SOURCE DATA:
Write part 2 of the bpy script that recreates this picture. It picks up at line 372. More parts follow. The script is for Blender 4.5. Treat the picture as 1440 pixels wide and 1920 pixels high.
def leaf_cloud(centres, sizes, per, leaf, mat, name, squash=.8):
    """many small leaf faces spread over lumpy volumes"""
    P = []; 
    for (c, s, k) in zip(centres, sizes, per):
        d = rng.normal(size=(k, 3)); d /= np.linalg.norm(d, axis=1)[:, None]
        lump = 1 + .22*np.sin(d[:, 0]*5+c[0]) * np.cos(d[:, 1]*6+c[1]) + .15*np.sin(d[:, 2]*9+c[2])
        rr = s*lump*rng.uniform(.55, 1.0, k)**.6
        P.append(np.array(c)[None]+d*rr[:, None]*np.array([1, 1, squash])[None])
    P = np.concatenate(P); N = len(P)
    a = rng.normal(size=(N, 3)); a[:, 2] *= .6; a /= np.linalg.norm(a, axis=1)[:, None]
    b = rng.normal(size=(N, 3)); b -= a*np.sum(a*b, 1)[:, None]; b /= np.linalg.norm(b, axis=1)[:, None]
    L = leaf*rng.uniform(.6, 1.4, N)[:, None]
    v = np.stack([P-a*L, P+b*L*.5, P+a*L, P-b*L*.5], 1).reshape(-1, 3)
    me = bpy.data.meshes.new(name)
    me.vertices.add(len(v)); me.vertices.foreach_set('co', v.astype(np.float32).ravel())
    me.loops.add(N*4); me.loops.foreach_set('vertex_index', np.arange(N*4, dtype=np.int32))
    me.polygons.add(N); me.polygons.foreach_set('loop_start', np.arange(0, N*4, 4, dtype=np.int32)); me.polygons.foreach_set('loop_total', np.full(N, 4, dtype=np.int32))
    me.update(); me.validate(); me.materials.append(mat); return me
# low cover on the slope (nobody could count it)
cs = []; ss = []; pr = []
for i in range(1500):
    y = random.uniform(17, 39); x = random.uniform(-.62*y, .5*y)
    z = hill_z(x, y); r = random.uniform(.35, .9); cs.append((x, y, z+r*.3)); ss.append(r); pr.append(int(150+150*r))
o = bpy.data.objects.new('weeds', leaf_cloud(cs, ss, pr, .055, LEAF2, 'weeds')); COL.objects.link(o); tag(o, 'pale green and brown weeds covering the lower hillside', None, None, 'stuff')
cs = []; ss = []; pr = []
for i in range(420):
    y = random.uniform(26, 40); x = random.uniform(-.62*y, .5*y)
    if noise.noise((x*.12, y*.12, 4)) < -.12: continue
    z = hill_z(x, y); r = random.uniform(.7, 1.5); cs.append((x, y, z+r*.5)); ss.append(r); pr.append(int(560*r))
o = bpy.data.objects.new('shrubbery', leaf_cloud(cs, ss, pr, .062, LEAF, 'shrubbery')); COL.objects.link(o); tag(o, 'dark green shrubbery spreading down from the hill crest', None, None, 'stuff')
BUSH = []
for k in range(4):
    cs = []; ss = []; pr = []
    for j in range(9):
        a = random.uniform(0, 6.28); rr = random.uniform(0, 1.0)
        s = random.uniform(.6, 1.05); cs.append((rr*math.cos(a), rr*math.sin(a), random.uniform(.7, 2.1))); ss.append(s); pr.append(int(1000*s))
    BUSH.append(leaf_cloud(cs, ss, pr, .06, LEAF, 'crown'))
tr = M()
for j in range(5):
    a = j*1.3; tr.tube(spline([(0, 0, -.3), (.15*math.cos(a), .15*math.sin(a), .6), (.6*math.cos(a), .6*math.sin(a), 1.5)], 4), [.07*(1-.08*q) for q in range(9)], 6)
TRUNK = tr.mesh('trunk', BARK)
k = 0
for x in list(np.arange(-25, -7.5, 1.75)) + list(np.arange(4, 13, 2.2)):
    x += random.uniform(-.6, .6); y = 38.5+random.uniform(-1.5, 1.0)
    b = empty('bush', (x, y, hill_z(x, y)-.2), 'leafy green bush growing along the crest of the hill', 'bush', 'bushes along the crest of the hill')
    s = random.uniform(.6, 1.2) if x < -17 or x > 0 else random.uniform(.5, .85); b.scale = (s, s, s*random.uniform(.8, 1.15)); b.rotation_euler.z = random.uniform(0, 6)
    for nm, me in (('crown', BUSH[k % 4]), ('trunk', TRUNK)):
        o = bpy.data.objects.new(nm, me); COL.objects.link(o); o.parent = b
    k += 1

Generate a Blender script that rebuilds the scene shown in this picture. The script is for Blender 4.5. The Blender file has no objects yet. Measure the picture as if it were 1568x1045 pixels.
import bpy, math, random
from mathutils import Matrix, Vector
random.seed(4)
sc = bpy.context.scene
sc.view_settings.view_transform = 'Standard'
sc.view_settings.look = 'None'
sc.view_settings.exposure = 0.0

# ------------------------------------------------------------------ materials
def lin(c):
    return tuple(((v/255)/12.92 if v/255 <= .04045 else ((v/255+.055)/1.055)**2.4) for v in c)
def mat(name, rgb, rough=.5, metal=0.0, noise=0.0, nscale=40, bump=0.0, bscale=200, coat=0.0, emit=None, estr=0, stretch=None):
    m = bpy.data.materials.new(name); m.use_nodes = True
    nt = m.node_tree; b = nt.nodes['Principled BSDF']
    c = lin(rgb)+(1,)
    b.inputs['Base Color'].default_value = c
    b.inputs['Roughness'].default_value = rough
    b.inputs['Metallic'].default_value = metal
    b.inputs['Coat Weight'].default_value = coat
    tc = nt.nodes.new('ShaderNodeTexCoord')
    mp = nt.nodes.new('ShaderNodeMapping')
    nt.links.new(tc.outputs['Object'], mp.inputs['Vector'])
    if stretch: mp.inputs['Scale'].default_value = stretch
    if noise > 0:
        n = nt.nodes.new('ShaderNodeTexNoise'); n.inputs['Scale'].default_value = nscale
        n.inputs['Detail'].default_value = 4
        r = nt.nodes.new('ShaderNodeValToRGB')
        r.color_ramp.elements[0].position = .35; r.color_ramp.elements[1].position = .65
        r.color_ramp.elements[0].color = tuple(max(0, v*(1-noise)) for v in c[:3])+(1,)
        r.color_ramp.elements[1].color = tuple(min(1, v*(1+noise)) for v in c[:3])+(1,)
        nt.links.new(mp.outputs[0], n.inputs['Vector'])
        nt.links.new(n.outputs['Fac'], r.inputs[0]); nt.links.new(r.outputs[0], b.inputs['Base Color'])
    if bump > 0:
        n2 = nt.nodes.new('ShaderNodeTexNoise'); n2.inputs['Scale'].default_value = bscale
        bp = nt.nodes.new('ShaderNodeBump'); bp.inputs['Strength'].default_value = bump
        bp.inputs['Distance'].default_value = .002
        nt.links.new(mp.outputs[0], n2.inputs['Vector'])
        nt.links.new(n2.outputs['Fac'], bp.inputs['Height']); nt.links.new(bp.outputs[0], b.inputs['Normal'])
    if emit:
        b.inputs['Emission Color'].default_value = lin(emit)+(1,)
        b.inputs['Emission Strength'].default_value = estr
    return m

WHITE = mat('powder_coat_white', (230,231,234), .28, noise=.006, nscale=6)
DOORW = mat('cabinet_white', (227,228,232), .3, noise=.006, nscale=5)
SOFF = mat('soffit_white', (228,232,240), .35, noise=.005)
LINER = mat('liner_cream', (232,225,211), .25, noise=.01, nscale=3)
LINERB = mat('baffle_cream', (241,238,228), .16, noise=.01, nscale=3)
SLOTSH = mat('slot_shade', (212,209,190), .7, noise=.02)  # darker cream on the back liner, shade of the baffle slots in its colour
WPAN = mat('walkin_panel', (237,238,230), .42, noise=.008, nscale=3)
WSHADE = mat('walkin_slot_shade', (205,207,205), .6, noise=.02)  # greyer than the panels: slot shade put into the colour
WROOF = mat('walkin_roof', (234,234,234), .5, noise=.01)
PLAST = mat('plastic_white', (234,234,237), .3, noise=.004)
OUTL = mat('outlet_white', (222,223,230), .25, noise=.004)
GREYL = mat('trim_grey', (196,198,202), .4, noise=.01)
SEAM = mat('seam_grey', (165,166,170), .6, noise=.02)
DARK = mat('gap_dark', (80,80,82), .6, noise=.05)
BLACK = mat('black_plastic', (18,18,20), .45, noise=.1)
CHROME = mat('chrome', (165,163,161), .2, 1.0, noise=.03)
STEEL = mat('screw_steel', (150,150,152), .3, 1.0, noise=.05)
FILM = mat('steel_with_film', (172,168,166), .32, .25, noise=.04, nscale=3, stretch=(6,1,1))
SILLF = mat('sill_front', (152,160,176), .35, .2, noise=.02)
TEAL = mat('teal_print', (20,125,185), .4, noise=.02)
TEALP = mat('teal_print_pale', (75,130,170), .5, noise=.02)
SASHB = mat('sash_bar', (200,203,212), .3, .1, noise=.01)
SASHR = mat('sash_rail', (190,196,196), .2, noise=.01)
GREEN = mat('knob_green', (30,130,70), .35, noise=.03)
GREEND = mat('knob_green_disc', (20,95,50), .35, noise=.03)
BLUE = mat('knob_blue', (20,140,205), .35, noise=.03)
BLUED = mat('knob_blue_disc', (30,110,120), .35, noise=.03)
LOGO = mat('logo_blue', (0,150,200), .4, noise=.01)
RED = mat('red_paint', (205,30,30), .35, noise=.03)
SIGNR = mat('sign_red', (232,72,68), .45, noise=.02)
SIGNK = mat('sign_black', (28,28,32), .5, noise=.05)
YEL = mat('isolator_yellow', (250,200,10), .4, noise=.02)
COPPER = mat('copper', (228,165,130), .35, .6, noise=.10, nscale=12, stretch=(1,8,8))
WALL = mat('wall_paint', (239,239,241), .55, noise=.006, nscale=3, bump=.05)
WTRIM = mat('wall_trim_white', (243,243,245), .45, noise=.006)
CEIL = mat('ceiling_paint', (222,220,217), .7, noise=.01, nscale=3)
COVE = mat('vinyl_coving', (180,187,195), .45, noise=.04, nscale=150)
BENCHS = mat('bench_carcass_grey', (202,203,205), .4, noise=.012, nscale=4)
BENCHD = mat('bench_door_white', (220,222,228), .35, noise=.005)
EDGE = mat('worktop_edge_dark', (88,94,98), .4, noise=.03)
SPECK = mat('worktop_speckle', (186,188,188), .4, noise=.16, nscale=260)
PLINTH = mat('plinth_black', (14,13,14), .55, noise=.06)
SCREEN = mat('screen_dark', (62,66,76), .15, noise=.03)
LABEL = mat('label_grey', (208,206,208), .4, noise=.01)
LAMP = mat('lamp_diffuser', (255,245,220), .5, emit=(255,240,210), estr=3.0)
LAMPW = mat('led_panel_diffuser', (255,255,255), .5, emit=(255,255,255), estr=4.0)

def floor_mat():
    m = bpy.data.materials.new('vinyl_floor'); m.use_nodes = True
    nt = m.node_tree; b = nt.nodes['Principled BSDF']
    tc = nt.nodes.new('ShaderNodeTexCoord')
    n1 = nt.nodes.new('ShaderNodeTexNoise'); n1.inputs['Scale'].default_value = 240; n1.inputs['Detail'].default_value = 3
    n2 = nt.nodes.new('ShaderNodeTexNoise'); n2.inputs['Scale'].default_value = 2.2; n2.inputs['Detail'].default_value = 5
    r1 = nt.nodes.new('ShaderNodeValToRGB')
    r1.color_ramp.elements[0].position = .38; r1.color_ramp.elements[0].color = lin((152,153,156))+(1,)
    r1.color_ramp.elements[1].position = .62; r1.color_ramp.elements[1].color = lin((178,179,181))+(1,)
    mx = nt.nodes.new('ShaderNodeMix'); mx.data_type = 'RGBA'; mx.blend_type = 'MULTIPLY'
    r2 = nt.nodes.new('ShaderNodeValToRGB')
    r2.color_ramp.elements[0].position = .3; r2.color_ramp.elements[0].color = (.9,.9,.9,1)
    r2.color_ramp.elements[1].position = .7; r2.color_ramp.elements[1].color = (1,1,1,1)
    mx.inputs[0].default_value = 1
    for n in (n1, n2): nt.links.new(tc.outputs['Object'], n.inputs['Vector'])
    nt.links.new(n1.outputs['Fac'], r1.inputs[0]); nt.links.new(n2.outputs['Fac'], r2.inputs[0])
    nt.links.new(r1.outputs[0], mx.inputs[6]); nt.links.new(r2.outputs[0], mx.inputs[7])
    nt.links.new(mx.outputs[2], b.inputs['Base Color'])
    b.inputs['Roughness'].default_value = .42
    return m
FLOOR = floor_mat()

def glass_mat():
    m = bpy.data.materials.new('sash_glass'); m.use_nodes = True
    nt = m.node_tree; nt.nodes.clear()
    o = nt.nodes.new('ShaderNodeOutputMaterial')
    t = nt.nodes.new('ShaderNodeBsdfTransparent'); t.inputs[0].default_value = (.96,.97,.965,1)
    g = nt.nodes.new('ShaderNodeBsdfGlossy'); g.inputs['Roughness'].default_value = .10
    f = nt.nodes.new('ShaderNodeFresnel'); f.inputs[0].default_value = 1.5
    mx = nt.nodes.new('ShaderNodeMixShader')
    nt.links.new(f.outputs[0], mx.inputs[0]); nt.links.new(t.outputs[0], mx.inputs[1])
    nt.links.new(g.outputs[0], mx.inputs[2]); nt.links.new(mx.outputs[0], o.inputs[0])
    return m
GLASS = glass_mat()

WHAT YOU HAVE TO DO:
Extract from the records above the lines from the one containing "Generate a Blender" to the one containing "sc.view_settings.exposure = 0.0", both lines included, exactly as they appear and with nothing else.

EXERCISE OUTPUT:
Generate a Blender script that rebuilds the scene shown in this picture. The script is for Blender 4.5. The Blender file has no objects yet. Measure the picture as if it were 1568x1045 pixels.
import bpy, math, random
from mathutils import Matrix, Vector
random.seed(4)
sc = bpy.context.scene
sc.view_settings.view_transform = 'Standard'
sc.view_settings.look = 'None'
sc.view_settings.exposure = 0.0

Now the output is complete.